Recently I won Best Original Column for weekly newspapers in the Illinois Press Association contest. It was my fifth win (but who’s counting?). The judges decide based on three submissions. To celebrate, as I have in the past, I’m reprinting one of the three. The other two were “Ten years later, little has changed” (marking the 10th anniversary of the Sandy Hook School massacre) and “Good job not dying … and hopefully living.”
Watching the midterm elections unfold … in … super … slow … motion, it’s tempting to believe in divine intervention — if you voted Democratic. Defying projections and predictions, common sense and conventional wisdom. It has all seemed a little miraculous.
But I don’t believe god is a Democrat — or a Republican, Libertarian or Green.
I don’t believe in a god that takes sides.
I do believe god approves of democracy … and being green. Definitely being green.
I don’t believe god intervened in the 2022 elections, of course. I believe the American people intervened … and sent a message to the anti-democracy minority in this country.
I believe in small “d” democracy and a small “g” god, the small “g” an acknowledgment that my humble guess about god isn’t any more accurate than anyone else’s — believer or non-believer.

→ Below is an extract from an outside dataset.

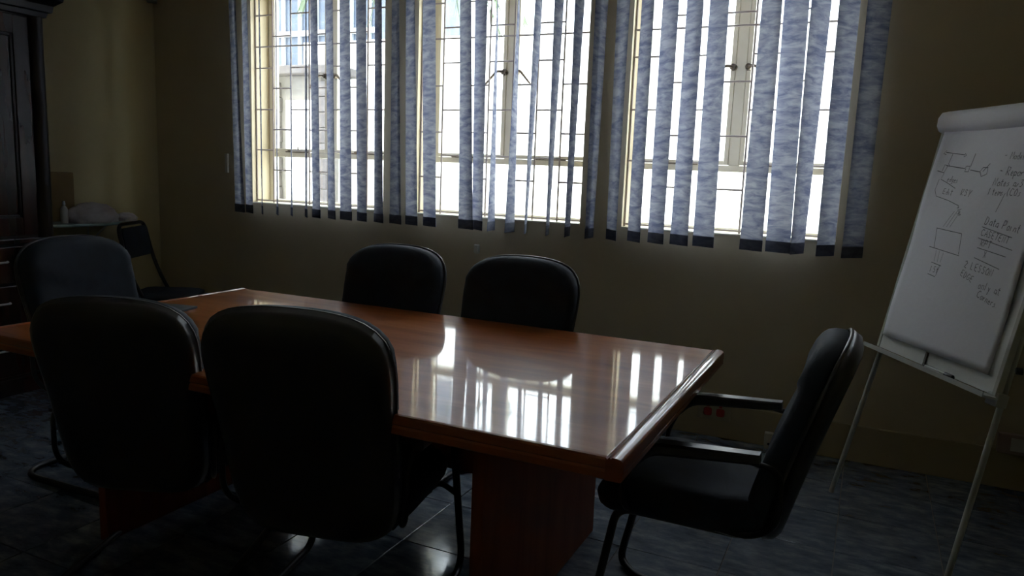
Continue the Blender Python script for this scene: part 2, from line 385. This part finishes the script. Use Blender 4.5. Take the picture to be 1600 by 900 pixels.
def make_chair(cantilever=False):
    t = thing('office_chair', '', 'chair')
    BK[:] = (.93, .902) if cantilever else (1.025, 1.0)
    obj('backrest', shell(back_outline, .050, .012, back_place, 14, 72), BLACKF, t, True)
    obj('back_shell', shell(lambda a: (lambda p: (p[0]*1.012, p[1]*1.010))(back_outline(a)), .004, .044, lambda x, z, dd: back_place(x, z, dd)-Vector((0,.014,0)) if dd <= 0 else back_place(x, z, -.004)-Vector((0,.014,0)), 8, 72), BLACKP, t, True)
    pts = [back_place(*back_outline(2*PI*k/72), 0)*1 for k in range(-4, 41)]
    obj('piping', tube(bmesh.new(), [p*1+Vector((0,-.010,0)) for p in pts], .0062, 8), PIPING, t, True)
    obj('seat', shell(seat_outline, .058, .056, seat_place, 10, 60), BLACKF, t, True)
    obj('seat_pan', B(-.19, .19, -.19, .15, .345, .372, bev=.008), BLACKP, t)
    hw = .277
    if cantilever:      # base tubes come from under the seat; the arms are bolted to its sides
        run = []
        half = [(.17, -.16, .350), (.17, .205, .350), (.135, .272, .013), (.04, .18, .013), (.05, -.20, .013), (.22, -.30, .013), (.22, -.40, .013)]
        pts = fillet([(-a, b_, c) for a, b_, c in half] + [half[-1]] + half[-2::-1], [.055, .05, .05, .06, .06, .03, .03, .06, .06, .05, .05, .055], 7)
        obj('tube_frame', tube(bmesh.new(), pts, .0135, 12), TUBE, t, True)
    else:
        run = fillet([(-hw, -.215, .610), (-hw, .125, .590), (-hw, .295, .013), (-hw, -.40, .013), (hw, -.40, .013), (hw, .295, .013), (hw, .125, .590), (hw, -.215, .610)], [.06, .09, .13, .13, .09, .06], 8)
        obj('tube_frame', tube(bmesh.new(), run, .0125, 12), TUBE, t, True)
    for s in (-1, 1):
        pad = fillet([(s*hw, -.215, .622), (s*hw, .09, .600), (s*hw, .145, .53)], .05, 6)
        rings = []
        for i, p in enumerate(pad):
            q0 = pad[max(i-1, 0)]; q1 = pad[min(i+1, len(pad)-1)]; tt = (q1-q0).normalized(); nn = Vector((0, -tt.z, tt.y)); e = .8 if i in (0, len(pad)-1) else 1
            rings.append([p + Vector((cx*.026*e, 0, 0)) + nn*(cz*.018*e+.004) for cx, cz in ((-1,-.6),(-.8,-1),(.8,-1),(1,-.6),(1,.6),(.8,1),(-.8,1),(-1,.6))])
        obj('armrest', loft(bmesh.new(), rings), BLACKP, t, True, 35)
        a = fillet([(s*hw, -.19, .612), (s*hw, -.27, .60), (s*(hw-.005), -.275, .44), (s*.235, -.20, .375), (s*.19, -.10, .360)], .07, 7)
        obj('arm_bracket', tube(bmesh.new(), a, .009, 8), TUBE, t, True)
        if cantilever:
            obj('arm_bracket', tube(bmesh.new(), fillet([(s*hw, .125, .56), (s*hw, .165, .47), (s*(hw-.01), .16, .40), (s*.19, .14, .358)], .05, 5), .009, 8), TUBE, t, True)
        else:
            obj('seat_rail', tube(bmesh.new(), fillet([(s*hw, .215, .30), (s*.22, .19, .352), (s*.19, .0, .348), (s*.19, -.16, .35)], .04, 5), .010, 8), TUBE, t, True)
    for s in (-1, 1): obj('glide', B(s*(.22 if cantilever else hw)-.014, s*(.22 if cantilever else hw)+.014, -.39 if cantilever else -.10, -.35 if cantilever else -.06, 0, .012, bev=.003), BLACKP, t)
    return t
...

The god I can believe in is not locked in any faith’s bible, is not held hostage by theologians, is not a security blanket in a chaotic cosmos, is not the god that atheists don’t believe in.
The god I can believe in hides in the book of poems my eye is drawn to on my bookshelf, that practically leaps into my hand though I can’t quite remember how it got there, and opens to a poem that makes me question the meaning of the word “random,” a poem that suddenly opens its door as if it were awaiting me all these years.

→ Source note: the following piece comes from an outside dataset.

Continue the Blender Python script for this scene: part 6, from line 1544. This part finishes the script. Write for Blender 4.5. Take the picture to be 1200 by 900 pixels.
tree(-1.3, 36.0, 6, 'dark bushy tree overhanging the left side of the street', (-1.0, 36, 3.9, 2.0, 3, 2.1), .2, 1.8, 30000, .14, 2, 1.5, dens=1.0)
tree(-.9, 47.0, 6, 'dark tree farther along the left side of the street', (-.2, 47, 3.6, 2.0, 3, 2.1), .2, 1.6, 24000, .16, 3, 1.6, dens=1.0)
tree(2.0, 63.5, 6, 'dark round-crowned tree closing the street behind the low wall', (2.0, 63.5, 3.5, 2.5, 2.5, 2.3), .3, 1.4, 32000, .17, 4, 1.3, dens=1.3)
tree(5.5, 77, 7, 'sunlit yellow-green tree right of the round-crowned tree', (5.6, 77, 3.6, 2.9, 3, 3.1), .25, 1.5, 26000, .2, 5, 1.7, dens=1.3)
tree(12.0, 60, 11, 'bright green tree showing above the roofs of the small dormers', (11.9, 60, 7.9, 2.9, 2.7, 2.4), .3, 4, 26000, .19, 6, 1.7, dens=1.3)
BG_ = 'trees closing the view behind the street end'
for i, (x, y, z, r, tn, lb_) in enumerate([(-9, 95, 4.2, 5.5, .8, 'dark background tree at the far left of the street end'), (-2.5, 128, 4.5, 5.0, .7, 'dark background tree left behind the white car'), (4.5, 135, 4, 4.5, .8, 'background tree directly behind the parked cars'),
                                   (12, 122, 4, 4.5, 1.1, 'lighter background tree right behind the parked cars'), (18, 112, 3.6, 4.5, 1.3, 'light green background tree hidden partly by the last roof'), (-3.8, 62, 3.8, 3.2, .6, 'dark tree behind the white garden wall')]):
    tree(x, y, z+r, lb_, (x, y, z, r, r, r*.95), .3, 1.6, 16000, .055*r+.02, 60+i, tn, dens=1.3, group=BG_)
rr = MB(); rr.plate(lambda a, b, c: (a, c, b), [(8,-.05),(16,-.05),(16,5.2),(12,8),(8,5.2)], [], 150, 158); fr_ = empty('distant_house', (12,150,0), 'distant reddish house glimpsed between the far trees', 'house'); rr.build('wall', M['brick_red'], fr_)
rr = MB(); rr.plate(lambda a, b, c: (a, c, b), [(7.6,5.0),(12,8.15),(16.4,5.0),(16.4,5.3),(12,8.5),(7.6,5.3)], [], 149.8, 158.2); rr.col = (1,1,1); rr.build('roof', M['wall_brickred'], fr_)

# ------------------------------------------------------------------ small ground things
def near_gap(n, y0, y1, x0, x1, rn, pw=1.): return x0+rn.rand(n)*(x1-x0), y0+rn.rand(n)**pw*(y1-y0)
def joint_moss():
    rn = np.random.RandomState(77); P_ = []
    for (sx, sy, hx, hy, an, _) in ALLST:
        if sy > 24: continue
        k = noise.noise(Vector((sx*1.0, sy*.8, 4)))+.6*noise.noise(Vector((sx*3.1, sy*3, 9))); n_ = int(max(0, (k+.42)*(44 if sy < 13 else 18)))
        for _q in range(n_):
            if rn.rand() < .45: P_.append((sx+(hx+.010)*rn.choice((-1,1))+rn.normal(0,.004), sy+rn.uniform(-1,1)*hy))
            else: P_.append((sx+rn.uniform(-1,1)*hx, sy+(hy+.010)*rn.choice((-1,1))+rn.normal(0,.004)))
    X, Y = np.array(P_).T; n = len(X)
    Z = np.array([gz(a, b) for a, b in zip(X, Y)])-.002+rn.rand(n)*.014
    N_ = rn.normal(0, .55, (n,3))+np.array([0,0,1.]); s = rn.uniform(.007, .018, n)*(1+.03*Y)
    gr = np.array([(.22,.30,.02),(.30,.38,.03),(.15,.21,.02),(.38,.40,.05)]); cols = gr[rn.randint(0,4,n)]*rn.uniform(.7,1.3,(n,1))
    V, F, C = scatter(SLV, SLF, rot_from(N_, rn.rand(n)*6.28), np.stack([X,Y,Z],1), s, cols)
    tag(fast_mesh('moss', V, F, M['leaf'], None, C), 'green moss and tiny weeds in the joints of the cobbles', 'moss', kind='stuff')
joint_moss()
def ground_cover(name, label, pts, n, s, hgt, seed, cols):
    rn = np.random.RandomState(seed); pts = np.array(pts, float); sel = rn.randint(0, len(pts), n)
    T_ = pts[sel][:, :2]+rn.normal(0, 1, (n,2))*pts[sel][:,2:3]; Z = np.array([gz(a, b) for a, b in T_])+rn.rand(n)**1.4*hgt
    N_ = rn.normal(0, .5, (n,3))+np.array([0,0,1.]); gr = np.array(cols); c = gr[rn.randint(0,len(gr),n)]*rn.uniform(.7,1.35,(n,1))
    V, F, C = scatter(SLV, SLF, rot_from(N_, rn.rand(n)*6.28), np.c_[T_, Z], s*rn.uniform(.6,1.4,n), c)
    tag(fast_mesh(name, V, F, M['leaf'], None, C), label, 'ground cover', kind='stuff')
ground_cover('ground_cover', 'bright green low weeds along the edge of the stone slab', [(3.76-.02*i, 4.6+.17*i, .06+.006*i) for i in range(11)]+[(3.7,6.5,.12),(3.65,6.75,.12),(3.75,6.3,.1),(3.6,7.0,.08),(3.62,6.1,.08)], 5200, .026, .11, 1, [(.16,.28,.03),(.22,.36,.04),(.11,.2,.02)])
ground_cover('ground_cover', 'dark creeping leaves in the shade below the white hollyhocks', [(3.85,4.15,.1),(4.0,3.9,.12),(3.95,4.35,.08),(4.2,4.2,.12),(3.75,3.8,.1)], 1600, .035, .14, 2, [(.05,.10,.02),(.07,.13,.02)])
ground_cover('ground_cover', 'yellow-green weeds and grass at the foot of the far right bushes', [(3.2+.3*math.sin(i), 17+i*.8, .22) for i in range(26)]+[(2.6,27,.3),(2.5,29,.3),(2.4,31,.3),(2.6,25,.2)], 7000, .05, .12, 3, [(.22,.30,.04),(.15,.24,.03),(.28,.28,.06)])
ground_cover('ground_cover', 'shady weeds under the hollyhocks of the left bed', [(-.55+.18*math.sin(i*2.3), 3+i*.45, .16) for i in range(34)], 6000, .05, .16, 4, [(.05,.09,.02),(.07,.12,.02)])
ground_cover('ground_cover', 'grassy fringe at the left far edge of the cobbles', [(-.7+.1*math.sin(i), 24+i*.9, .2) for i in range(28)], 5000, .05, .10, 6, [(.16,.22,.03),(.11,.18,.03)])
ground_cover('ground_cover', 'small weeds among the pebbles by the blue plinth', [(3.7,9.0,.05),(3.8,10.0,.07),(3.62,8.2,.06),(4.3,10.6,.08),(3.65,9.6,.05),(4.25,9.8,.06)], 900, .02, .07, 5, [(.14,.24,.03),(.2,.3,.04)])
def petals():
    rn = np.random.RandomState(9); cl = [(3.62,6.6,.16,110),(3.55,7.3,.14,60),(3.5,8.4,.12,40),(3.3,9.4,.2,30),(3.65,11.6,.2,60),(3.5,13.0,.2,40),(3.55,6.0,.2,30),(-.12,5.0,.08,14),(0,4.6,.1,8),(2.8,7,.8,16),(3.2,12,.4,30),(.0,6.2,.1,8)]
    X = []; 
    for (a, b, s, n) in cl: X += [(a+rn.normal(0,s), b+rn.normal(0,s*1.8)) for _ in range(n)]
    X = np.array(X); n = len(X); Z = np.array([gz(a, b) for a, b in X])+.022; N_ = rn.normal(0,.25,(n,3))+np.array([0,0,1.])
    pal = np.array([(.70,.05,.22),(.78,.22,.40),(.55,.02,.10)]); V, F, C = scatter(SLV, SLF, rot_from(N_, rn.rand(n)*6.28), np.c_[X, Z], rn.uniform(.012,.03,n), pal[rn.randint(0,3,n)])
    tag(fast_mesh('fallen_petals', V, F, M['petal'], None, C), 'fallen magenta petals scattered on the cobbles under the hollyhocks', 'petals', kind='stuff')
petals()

The god I can believe in looks like the outline of leafless trees against the afterglow of a November sunset; lives in the moment before I realize it’s a moment, just before it is engraved forever in the soft stone of memory; lives in the metaphors that exceed our grasp (Browning) and beckon us to keep reaching.
The god I can believe in is alive in the “enormous littleness” of the ordinary (Patchen); in what draws the falcon to the dawn (Hopkins); is alive in the mysterious alchemy of meaning; in the tingle left behind by an idea that inspires; in what is wondrous, before we clothe it in ill-fitting words; in the contentment of companionship, the thirst that drives the search, the finding beyond the seeking; alive in leaves scattered in peaceful repose, aglow in the late fall twilight; alive in the order that undergirds disorder, in the calm following the storm, in the still life after the living, the origin of desire, the saga behind the siren in the night; alive in the landscape’s silent witness as a train glides beneath the stars; alive in the now/then/to be and the fine threads connecting all three; in everywhere and nowhere; in contradiction and benediction; in the soft steps above, where my ceiling is someone’s floor; in sympathy that salves the ache; in grace that follows loss; in sense that pursues the senseless; is alive in the endings that birth beginnings; in the love that is tested.
The god I can believe in cannot be tamed or contained, reckoned or recognized; cannot be owned or disowned, honored or dishonored, voted out or voted in, comprehended or apprehended, defined or refined; and can never be leashed, only unleashed.
The god I can believe in lives at the end of my rope, when I am most vulnerable and therefore most human.
The god I can believe in is more verb than noun, slips through my fingers when I try to hold on, can only be spied out of the corner of the soul’s eye, in the flutter of leaves as the trees let go, in the snow as it falls, but not after it has fallen.
The god I can believe in exists between the glance and the double-take, the glimmer and the afterthought.
The Nazarene knew it all along: god is yeast; god is living water.
The god I can believe in makes the living come to life.